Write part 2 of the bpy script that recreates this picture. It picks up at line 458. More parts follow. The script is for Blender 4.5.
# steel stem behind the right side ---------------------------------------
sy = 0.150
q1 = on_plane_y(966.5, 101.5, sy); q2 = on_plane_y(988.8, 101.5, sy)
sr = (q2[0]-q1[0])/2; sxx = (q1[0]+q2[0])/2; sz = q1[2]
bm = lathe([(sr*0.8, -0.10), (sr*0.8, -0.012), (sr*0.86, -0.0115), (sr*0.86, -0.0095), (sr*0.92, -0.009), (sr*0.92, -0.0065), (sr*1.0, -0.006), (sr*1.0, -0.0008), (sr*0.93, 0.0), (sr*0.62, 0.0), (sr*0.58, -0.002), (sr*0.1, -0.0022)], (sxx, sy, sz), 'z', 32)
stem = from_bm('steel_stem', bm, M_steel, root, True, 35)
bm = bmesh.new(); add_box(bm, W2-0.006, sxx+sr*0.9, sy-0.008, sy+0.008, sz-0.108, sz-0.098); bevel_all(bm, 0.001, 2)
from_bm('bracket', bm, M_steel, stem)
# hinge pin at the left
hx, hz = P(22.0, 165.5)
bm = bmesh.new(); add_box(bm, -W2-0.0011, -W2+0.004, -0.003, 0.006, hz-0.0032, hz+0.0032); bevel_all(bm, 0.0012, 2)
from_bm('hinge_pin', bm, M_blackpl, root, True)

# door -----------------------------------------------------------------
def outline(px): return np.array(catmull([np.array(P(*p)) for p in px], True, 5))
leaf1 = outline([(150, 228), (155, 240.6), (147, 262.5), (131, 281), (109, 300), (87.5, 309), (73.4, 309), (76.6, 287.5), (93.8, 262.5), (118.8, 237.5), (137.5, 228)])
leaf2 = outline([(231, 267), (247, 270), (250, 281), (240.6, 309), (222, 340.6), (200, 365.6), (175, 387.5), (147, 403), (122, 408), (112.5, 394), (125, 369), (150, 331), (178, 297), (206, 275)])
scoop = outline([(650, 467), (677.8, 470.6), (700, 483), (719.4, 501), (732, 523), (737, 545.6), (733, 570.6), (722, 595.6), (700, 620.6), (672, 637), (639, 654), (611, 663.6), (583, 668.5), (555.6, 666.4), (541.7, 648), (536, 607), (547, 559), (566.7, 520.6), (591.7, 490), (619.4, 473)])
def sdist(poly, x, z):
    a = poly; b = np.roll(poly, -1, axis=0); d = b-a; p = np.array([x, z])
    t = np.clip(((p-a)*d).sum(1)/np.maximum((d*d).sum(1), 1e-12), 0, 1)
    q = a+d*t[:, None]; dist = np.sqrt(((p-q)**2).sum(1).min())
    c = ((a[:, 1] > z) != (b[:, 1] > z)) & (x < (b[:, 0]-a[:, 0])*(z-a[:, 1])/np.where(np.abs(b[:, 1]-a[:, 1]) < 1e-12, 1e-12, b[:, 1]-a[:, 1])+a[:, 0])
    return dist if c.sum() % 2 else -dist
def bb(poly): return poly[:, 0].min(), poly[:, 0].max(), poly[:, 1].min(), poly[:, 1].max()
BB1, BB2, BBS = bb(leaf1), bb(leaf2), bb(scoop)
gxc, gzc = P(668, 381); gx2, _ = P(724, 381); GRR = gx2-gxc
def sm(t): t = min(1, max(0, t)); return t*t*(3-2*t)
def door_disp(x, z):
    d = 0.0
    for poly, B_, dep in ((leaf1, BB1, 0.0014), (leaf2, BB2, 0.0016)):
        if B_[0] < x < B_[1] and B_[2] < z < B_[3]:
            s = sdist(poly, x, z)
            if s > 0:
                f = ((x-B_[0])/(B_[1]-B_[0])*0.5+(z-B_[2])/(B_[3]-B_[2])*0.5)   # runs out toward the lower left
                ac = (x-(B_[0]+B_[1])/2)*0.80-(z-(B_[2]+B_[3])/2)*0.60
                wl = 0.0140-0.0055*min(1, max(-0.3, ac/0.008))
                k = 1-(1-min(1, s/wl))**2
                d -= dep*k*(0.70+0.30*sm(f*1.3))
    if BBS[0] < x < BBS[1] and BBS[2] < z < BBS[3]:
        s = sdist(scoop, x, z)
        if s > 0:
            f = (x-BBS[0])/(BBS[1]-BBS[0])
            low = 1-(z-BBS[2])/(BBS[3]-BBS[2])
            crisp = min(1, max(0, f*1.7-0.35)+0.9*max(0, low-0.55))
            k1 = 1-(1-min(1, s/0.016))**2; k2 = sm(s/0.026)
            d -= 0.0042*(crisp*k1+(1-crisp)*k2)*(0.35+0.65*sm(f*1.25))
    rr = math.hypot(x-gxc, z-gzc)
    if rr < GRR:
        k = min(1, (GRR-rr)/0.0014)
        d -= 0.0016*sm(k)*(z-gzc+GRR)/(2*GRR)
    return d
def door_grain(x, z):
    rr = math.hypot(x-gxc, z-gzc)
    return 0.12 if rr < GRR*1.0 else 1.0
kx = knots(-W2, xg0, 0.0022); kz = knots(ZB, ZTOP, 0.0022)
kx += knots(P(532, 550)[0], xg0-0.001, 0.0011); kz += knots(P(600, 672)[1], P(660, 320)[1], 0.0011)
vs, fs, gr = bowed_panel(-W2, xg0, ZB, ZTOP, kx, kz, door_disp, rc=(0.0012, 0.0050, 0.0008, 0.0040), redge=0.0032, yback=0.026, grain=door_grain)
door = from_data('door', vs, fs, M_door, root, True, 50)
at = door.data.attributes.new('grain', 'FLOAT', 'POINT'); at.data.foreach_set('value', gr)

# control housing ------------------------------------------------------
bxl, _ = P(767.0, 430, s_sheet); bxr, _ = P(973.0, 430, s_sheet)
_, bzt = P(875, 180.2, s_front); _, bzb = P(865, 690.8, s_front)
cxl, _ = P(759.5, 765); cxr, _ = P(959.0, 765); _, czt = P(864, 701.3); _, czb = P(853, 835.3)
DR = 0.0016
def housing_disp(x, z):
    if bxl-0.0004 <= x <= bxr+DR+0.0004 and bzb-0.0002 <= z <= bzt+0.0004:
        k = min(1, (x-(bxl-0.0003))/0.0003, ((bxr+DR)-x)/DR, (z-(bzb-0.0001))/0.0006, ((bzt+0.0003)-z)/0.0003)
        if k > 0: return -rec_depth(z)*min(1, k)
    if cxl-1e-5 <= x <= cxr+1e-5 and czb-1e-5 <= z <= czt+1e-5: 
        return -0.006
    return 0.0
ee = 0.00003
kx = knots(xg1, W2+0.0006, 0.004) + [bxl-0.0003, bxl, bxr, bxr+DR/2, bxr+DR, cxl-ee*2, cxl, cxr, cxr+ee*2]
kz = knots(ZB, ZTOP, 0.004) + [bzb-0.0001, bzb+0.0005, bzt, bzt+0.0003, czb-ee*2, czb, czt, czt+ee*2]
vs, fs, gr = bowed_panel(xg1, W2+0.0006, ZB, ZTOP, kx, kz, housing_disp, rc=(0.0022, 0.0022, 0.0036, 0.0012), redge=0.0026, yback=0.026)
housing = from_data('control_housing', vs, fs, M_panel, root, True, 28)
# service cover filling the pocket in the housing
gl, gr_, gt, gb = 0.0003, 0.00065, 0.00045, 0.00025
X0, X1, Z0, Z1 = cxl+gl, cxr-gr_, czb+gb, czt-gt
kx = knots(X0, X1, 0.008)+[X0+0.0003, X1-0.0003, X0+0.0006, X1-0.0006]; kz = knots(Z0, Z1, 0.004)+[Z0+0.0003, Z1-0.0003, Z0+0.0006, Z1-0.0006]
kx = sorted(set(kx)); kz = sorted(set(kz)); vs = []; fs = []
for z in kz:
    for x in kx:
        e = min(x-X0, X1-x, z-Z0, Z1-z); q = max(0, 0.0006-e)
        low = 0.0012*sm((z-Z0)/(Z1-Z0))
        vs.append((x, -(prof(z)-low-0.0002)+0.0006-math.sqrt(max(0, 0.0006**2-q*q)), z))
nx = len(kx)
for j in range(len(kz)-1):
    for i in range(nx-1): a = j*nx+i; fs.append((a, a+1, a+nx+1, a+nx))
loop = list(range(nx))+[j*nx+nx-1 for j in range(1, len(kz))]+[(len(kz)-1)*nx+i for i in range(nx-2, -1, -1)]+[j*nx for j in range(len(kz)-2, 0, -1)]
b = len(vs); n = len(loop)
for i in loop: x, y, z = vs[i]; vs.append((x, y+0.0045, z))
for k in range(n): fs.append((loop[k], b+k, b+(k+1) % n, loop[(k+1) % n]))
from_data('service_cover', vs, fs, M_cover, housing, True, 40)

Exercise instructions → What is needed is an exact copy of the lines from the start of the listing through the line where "from_bm('hinge_pin', bm, M_blackpl, root, True)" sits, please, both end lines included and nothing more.

Task answer →
Write part 2 of the bpy script that recreates this picture. It picks up at line 458. More parts follow. The script is for Blender 4.5.
# steel stem behind the right side ---------------------------------------
sy = 0.150
q1 = on_plane_y(966.5, 101.5, sy); q2 = on_plane_y(988.8, 101.5, sy)
sr = (q2[0]-q1[0])/2; sxx = (q1[0]+q2[0])/2; sz = q1[2]
bm = lathe([(sr*0.8, -0.10), (sr*0.8, -0.012), (sr*0.86, -0.0115), (sr*0.86, -0.0095), (sr*0.92, -0.009), (sr*0.92, -0.0065), (sr*1.0, -0.006), (sr*1.0, -0.0008), (sr*0.93, 0.0), (sr*0.62, 0.0), (sr*0.58, -0.002), (sr*0.1, -0.0022)], (sxx, sy, sz), 'z', 32)
stem = from_bm('steel_stem', bm, M_steel, root, True, 35)
bm = bmesh.new(); add_box(bm, W2-0.006, sxx+sr*0.9, sy-0.008, sy+0.008, sz-0.108, sz-0.098); bevel_all(bm, 0.001, 2)
from_bm('bracket', bm, M_steel, stem)
# hinge pin at the left
hx, hz = P(22.0, 165.5)
bm = bmesh.new(); add_box(bm, -W2-0.0011, -W2+0.004, -0.003, 0.006, hz-0.0032, hz+0.0032); bevel_all(bm, 0.0012, 2)
from_bm('hinge_pin', bm, M_blackpl, root, True)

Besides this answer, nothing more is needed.